◆ **What the exercise asks**
From the listing below, count the lines where the string "that" occurs. Give the number, with no other words.
################
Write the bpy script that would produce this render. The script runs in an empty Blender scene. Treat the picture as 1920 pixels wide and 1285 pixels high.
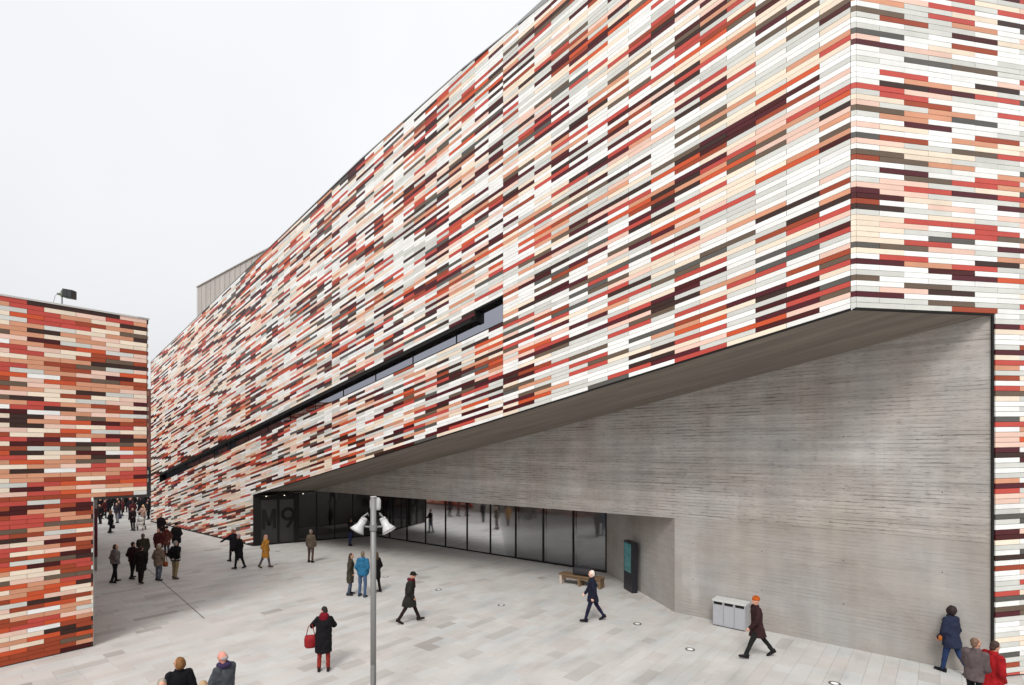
import bpy, bmesh, math, random
from mathutils import Vector, Matrix, noise, Euler
R = random.Random(7)
sc = bpy.context.scene
COL = sc.collection
# ------------------------------------------------------------------ camera
F, CX, HY, H = 967.0, 960.0, 845.0, 5.7          # focal (px of a 1920 frame), centre, horizon row, eye height
cd = bpy.data.cameras.new("camera")
cam = bpy.data.objects.new("camera", cd); COL.objects.link(cam)
cam.location = (0, 0, H); cam.rotation_euler = (math.radians(90), 0, 0)
cd.sensor_width = 36; cd.lens = 36 * F / 1920
cd.shift_y = (HY - 642.5) / 1920
cd.clip_start = 0.1; cd.clip_end = 3000
sc.camera = cam
# ------------------------------------------------------------------ world: overcast sky
w = bpy.data.worlds.new("World"); sc.world = w; w.use_nodes = True
nt = w.node_tree; nt.nodes.clear()
def nd(t, tree=None, **k):
    n = (tree or nt).nodes.new(t)
    for a, b in k.items(): setattr(n, a, b)
    return n
SUN_EL, SUN_ROT = math.radians(50), math.radians(188)
sky = nd('ShaderNodeTexSky', sky_type='NISHITA', sun_disc=False, sun_elevation=SUN_EL, sun_rotation=SUN_ROT,
         air_density=1.0, dust_density=6.0, ozone_density=1.0)
hs = nd('ShaderNodeHueSaturation'); hs.inputs['Saturation'].default_value = 0.12
nt.links.new(sky.outputs[0], hs.inputs['Color'])
b1 = nd('ShaderNodeBackground'); b1.inputs['Strength'].default_value = 0.05
nt.links.new(hs.outputs[0], b1.inputs['Color'])
tc = nd('ShaderNodeTexCoord'); sep = nd('ShaderNodeSeparateXYZ'); nt.links.new(tc.outputs['Generated'], sep.inputs[0])
rmp = nd('ShaderNodeMapRange'); nt.links.new(sep.outputs['Z'], rmp.inputs['Value'])
rmp.inputs['From Min'].default_value = 0.0; rmp.inputs['From Max'].default_value = 1.0
rmp.inputs['To Min'].default_value = 0.67; rmp.inputs['To Max'].default_value = 1.00      # overcast sky: brighter to the zenith
nz = nd('ShaderNodeTexNoise'); nz.inputs['Scale'].default_value = 1.6; nz.inputs['Detail'].default_value = 3
nt.links.new(tc.outputs['Generated'], nz.inputs['Vector'])
mr2 = nd('ShaderNodeMapRange'); nt.links.new(nz.outputs[0], mr2.inputs['Value'])
mr2.inputs['From Min'].default_value = 0.3; mr2.inputs['From Max'].default_value = 0.7
mr2.inputs['To Min'].default_value = 0.93; mr2.inputs['To Max'].default_value = 1.05
mu = nd('ShaderNodeMath', operation='MULTIPLY'); nt.links.new(rmp.outputs[0], mu.inputs[0]); nt.links.new(mr2.outputs[0], mu.inputs[1])
b2 = nd('ShaderNodeBackground'); b2.inputs['Color'].default_value = (0.965, 0.975, 1.0, 1)
nt.links.new(mu.outputs[0], b2.inputs['Strength'])
ad = nd('ShaderNodeAddShader'); nt.links.new(b1.outputs[0], ad.inputs[0]); nt.links.new(b2.outputs[0], ad.inputs[1])
wo = nd('ShaderNodeOutputWorld'); nt.links.new(ad.outputs[0], wo.inputs[0])
# ------------------------------------------------------------------ soft sun behind the cloud
sl = bpy.data.lights.new("sun", 'SUN'); sl.energy = 1.75; sl.angle = math.radians(17); sl.color = (1.0, 0.965, 0.92)
so = bpy.data.objects.new("sun", sl); COL.objects.link(so)
so.rotation_euler = Vector((0.14, 0.63, -0.76)).to_track_quat('-Z', 'Y').to_euler()
so.location = (0, -20, 60)
sc.view_settings.view_transform = 'Standard'; sc.view_settings.look = 'None'
sc.view_settings.gamma = 1.0; sc.view_settings.exposure = 0.0; sc.view_settings.use_curve_mapping = False
sc.cycles.max_bounces = 6; sc.cycles.diffuse_bounces = 3; sc.cycles.glossy_bounces = 3; sc.cycles.transparent_max_bounces = 8

# ------------------------------------------------------------------ frames
U1 = Vector((-0.7681, 0.6403)); N1 = Vector((0.6403, 0.7681))      # along the long facade (receding), across it (away)
U2 = Vector((math.sin(math.radians(78.9)), math.cos(math.radians(78.9)))); N2 = Vector((-U2.y, U2.x))
def P2(s, r): return U1 * s + N1 * r                                # plan point from facade coordinates
def P3(s, r, z): p = P2(s, r); return Vector((p.x, p.y, z))
def gz(s): return -0.012 * max(0.0, min(s, 75.0) - 8.0)             # the plaza falls gently away
def gxy(x, y): return gz(-0.7681 * x + 0.6403 * y)
def at(px, py):                                                     # ground point seen at a photo pixel
    z = 0.0
    for _ in range(8):
        y = (H - z) * F / (py - HY); x = (px - CX) / F * y; z = gxy(x, y)
    return Vector((x, y, z))
def on_plane(px, d):                                                # (s) where a pixel column meets the plane r = d
    a = (px - CX) / F; y = d / (N1.y + N1.x * a); return y * (U1.y + U1.x * a)
def proj(p):
    if p[1] < 0.5: return (-9999, -9999)
    return (CX + p[0] / p[1] * F, HY - (p[2] - H) / p[1] * F)
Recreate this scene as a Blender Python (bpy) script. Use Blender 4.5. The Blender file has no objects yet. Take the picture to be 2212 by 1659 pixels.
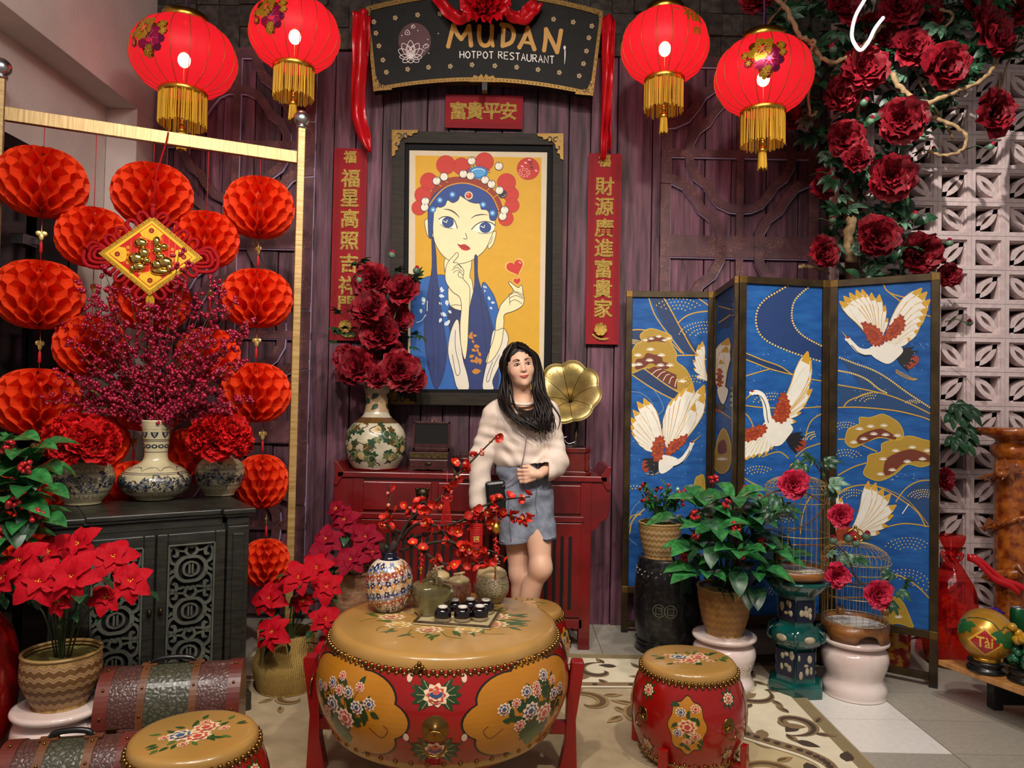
import bpy, math, random
import numpy as np
from mathutils import Vector, Matrix
from mathutils.geometry import tessellate_polygon
PI = math.pi
R = math.radians
SC = bpy.context.scene
COL = SC.collection
V = Vector
# ---------------------------------------------------------------- camera
F = 1600.0; CH = 1.30; PITCH = R(1.4); ROLL = R(1.15)
_f = V((0, math.cos(PITCH), math.sin(PITCH)))
_u0 = V((0, -math.sin(PITCH), math.cos(PITCH)))
_r = V((1, 0, 0)) * math.cos(ROLL) + _u0 * math.sin(ROLL)
_u = -V((1, 0, 0)) * math.sin(ROLL) + _u0 * math.cos(ROLL)
CAM = V((0, 0, CH))
cd = bpy.data.cameras.new('camera'); cd.sensor_width = 36; cd.lens = F / 2212 * 36; cd.clip_start = .05
cam = bpy.data.objects.new('camera', cd); COL.objects.link(cam)
m = Matrix((_r, _u, -_f)).transposed().to_4x4(); m.translation = CAM
cam.matrix_world = m; SC.camera = cam
SC.view_settings.view_transform = 'Standard'; SC.view_settings.look = 'None'
SC.view_settings.gamma = 1; SC.view_settings.use_curve_mapping = False
SC.view_settings.exposure = 0.52

def ray(px, py): return _f + _r * ((px - 1106) / F) - _u * ((py - 829.5) / F)
def W(px, py, Y):                       # point on the sight line at depth Y
    d = ray(px, py); return CAM + d * (Y / d.y)
def WZ(px, py, z):                      # where the sight line meets height z
    d = ray(px, py); return CAM + d * ((z - CH) / d.z)
def WP(px, py, P0, N):                  # where it meets a plane
    d = ray(px, py); return CAM + d * ((P0 - CAM).dot(N) / d.dot(N))
def ZX(px, py, X):                      # where it meets plane x = X
    d = ray(px, py); return CAM + d * (X / d.x)

# ---------------------------------------------------------------- lights
wd = bpy.data.worlds.new('world'); SC.world = wd; wd.use_nodes = True
wd.node_tree.nodes['Background'].inputs[0].default_value = (1.0, .90, .86, 1)
wd.node_tree.nodes['Background'].inputs[1].default_value = .17
def lamp(kind, name, loc, aim, energy, col, size=.1, spot=80, blend=.6):
    l = bpy.data.lights.new(name, kind); l.energy = energy; l.color = col
    if kind == 'AREA': l.size = size
    else: l.shadow_soft_size = size
    if kind == 'SPOT': l.spot_size = R(spot); l.spot_blend = blend
    o = bpy.data.objects.new(name, l); COL.objects.link(o); o.location = loc
    o.rotation_euler = (V(aim) - V(loc)).to_track_quat('-Z', 'Y').to_euler()
    return o
WARM = (1.0, .92, .80)
lamp('SPOT', 'overhead_spot_light', (1.1, .9, 3.6), (.1, 3.3, .8), 150, WARM, .06, 85, .8)
lamp('SPOT', 'overhead_spot_light', (-.5, .8, 3.6), (-1.0, 3.4, 1.0), 160, WARM, .06, 80, .8)
lamp('SPOT', 'overhead_spot_light', (1.5, 1.6, 3.6), (1.5, 3.6, 1.0), 95, (1, .93, .85), .05, 62, .7)
lamp('SPOT', 'overhead_spot_light', (1.25, 2.6, 3.6), (2.55, 4.2, 2.35), 150, (1, .95, .88), .02, 40, .5)
lamp('SPOT', 'overhead_spot_light', (.3, 1.2, 3.6), (-.05, 4.3, 2.0), 95, WARM, .08, 72, .9)  # spot added to brighten the middle of the back wall
lamp('AREA', 'overhead_area_light', (-1.3, .9, 3.5), (1.0, 4.0, 1.0), 16, (1, .92, .86), .5)  # area light added from the left to lift the screen's second panel
lamp('AREA', 'overhead_area_light', (.0, .6, 3.6), (0, 3, .8), 34, (1, .90, .84), 1.2)
lamp('SPOT', 'overhead_spot_light', (-.2, 1.5, 3.5), (-2.2, 3.3, 3.1), 26, (1, .88, .84), .1, 75, .9)  # spot added to brighten the upper left wall and bulkhead

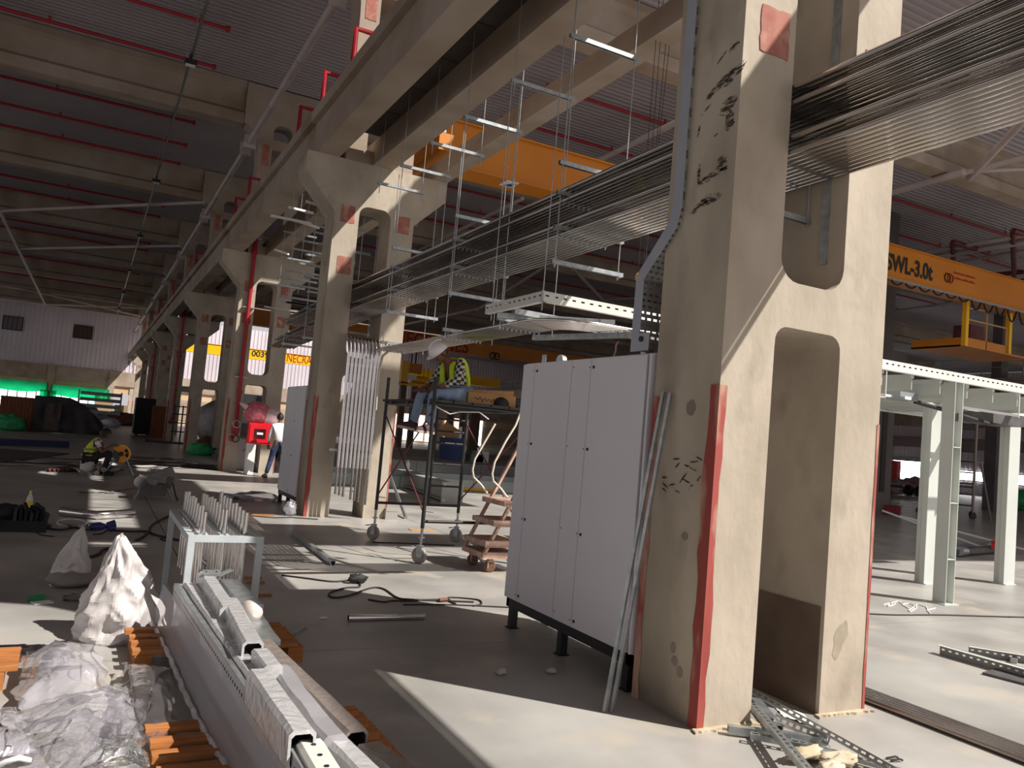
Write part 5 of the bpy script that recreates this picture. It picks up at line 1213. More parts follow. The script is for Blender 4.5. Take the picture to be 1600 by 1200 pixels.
# parked machine glimpsed in the fourth column opening
t = thing('wrapped_machine', 'plastic wrapped machine with a black tyre glimpsed through the fourth column opening', 'machine', (5.3,38.0,0))
blob(1.2,.8,1.1,77,(.0,0,1.15),amp=.2,zmin=-1.1).build('wrap', mat('grey_wrap','9A9698',.35,c2='7E7A7C',scale=3), t); MB().lathe([(.3,-.15),(.5,-.1),(.5,.1),(.3,.15)], (.3,-.9,.55), 20, (0,1,0)).build('tyre', BLACKR, t)
t = thing('blue_machine', 'dark blue and grey machine seen through the lower opening of the third column', 'machine', (5.0,28.4,0))
MB().box(-.9,.9,0,1.4,.5,1.3).build('body', DGM, t); MB().box(.0,.5,-.2,0,1.9,2.25).build('blue_box', mat('machine_blue','24406E',.5), t); MB().box(-.6,.6,.0,.5,1.3,2.3).build('tower', GREYS, t)
for x in (-.6,.5): MB().lathe([(.25,-.1),(.38,-.08),(.38,.08),(.25,.1)], (x,-.1,.38), 16, (0,1,0)).build('wheel', BLACKR, t)
# ================================================================== wrapped profiles on pallets, and the plastic heap
FILM = bpy.data.materials.new('clear_film'); FILM.use_nodes = True
def film(m, col, alpha, rough, sc, strength):
    nt = m.node_tree; b = nt.nodes['Principled BSDF']; b.inputs['Base Color'].default_value = lin(col); b.inputs['Roughness'].default_value = rough
    b.inputs['Specular IOR Level'].default_value = .7; b.inputs['Alpha'].default_value = alpha; b.inputs['Coat Weight'].default_value = .6; b.inputs['Coat Roughness'].default_value = .12
    tc = nt.nodes.new('ShaderNodeTexCoord'); n = nt.nodes.new('ShaderNodeTexNoise'); n.inputs['Scale'].default_value = sc; n.inputs['Detail'].default_value = 9; n.inputs['Distortion'].default_value = 1.2
    bp = nt.nodes.new('ShaderNodeBump'); bp.inputs['Strength'].default_value = strength; bp.inputs['Distance'].default_value = .03
    if alpha < 1:
        g = nt.nodes.new('ShaderNodeBsdfGlossy'); g.inputs['Roughness'].default_value = rough; g.inputs[0].default_value = (1,1,1,1)
        lw = nt.nodes.new('ShaderNodeLayerWeight'); lw.inputs[0].default_value = .22; mx = nt.nodes.new('ShaderNodeMixShader'); ad = nt.nodes.new('ShaderNodeMath'); ad.inputs[1].default_value = .07
        nt.links.new(lw.outputs['Fresnel'], ad.inputs[0]); nt.links.new(ad.outputs[0], mx.inputs[0]); nt.links.new(b.outputs[0], mx.inputs[1]); nt.links.new(g.outputs[0], mx.inputs[2]); nt.links.new(mx.outputs[0], nt.nodes['Material Output'].inputs[0]); nt.links.new(bp.outputs[0], g.inputs['Normal'])
    nt.links.new(tc.outputs['Object'], n.inputs['Vector']); nt.links.new(n.outputs['Fac'], bp.inputs['Height']); nt.links.new(bp.outputs[0], b.inputs['Normal']); nt.links.new(bp.outputs[0], b.inputs['Coat Normal'])
    return m
film(FILM, 'D2CEDE', .2, .13, 9, .6)
WRAP = bpy.data.materials.new('white_wrap'); WRAP.use_nodes = True; film(WRAP, 'B6B5B6', 1.0, .2, 10, .4)
WRAPG = bpy.data.materials.new('grey_wrap_film'); WRAPG.use_nodes = True; film(WRAPG, '9C9A9E', 1.0, .3, 3, .15)
WRAPB = bpy.data.materials.new('brown_grey_wrap'); WRAPB.use_nodes = True; film(WRAPB, '857A74', 1.0, .3, 9, .4)
PW = mat('pallet_wood', 'B5763F', .8, c2='9A5F30', scale=4, stretch=(1.2, 9, 9), bump=.15)
FILMH = bpy.data.materials.new('bunched_film'); FILMH.use_nodes = True; film(FILMH, 'E4DEE4', .75, .12, 60, .8)
# pallets
def pallet(name, label, loc, rz, L=1.15, n=6, w=.075, gap=.085, lay=2):
    t = thing(name, label, 'pallet', loc, rz)
    for q in range(3): MB().box(.02+.46*q, .12+.46*q, 0, n*(w+gap)-gap, 0, .10).build('bearer', PW, t)
    for i in range(n): MB().box(random.uniform(-.01,.01), L, i*(w+gap), i*(w+gap)+w, .102, .128+.004*(i % 2)).build('slat', PW, t)
    return t
pallet('wood_pallet', 'wooden pallet under the far part of the wrapped profiles', (.37,5.33,0), .02, 1.0, 4)
pallet('wood_pallet', 'wooden pallet under the near end of the wrapped profiles', (.40,3.22,0), .02, 1.0, 6)
pallet('wood_pallet', 'wooden pallet at the left edge half buried in the plastic heap', (-1.3,5.1,0), .03, 1.1, 3)
# profiles: each long piece runs between two points of its top left edge
def piece(name, label, cat, pa, pb, z, w, h, m, open_end=False, wob=.004, za=None, ext=0.0, inner=None, group=None):
    A, B = fl(*pa, za or z), fl(*pb, z); d = B-A; L = d.length; d.normalize(); B = B+d*ext; L += ext
    s = V((0,0,1)).cross(d); s.z = 0; s.normalize()           # to the right as seen looking away
    t = thing(name, label, cat, tuple(A), 0, group)
    n = max(6, int(L/.07)); b = MB(); ring = []
    r = min(w, h)*.16
    prof = [(r*.3,-h),(w-r*.3,-h),(w,-h+r),(w,-r),(w-r,0),(r,0),(0,-r),(0,-h+r)]
    vs = []
    for i in range(n+1):
        for a, c in prof:
            q = V((i*.28, a*14, c*14))
            vs.append(d*(L*i/n) + s*(a+wob*MN.noise(q)*1.4) + V((0,0,c+wob*MN.noise(q+V((7,3,1)))*1.4)))
    k = len(prof)
    b.add(vs, [(i*k+j, i*k+(j+1)%k, (i+1)*k+(j+1)%k, (i+1)*k+j) for i in range(n) for j in range(k)], False)
    b.add(vs[:k], [tuple(range(k))])
    if open_end:
        e = vs[-k:]; c = sum(e, V((0,0,0)))/k; rim = [c+(v-c)*.78 for v in e]; deep = [v-d*.12 for v in rim]
        b.add(e+rim, [(j,(j+1)%k,k+(j+1)%k,k+j) for j in range(k)])
        b.build('wrap', m, t)
        MB().add(rim+deep, [(j,(j+1)%k,k+(j+1)%k,k+j) for j in range(k)]+[tuple(k+j for j in range(k))]).build('open_end', mat('steel_inside','4A4848',.4,metal=.5), t)
    else:
        b.add(vs[-k:], [tuple(range(k))]); b.build('wrap', m, t)
    return t, A, d, s, L
piece('wrapped_stack', 'tall film wrapped stack of steel trays forming the left flank of the profile pile', 'profile', (274,925), (452,1192), .37, .2, .25, WRAPG, wob=.005, ext=.6)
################
◆ **Exercise result**
2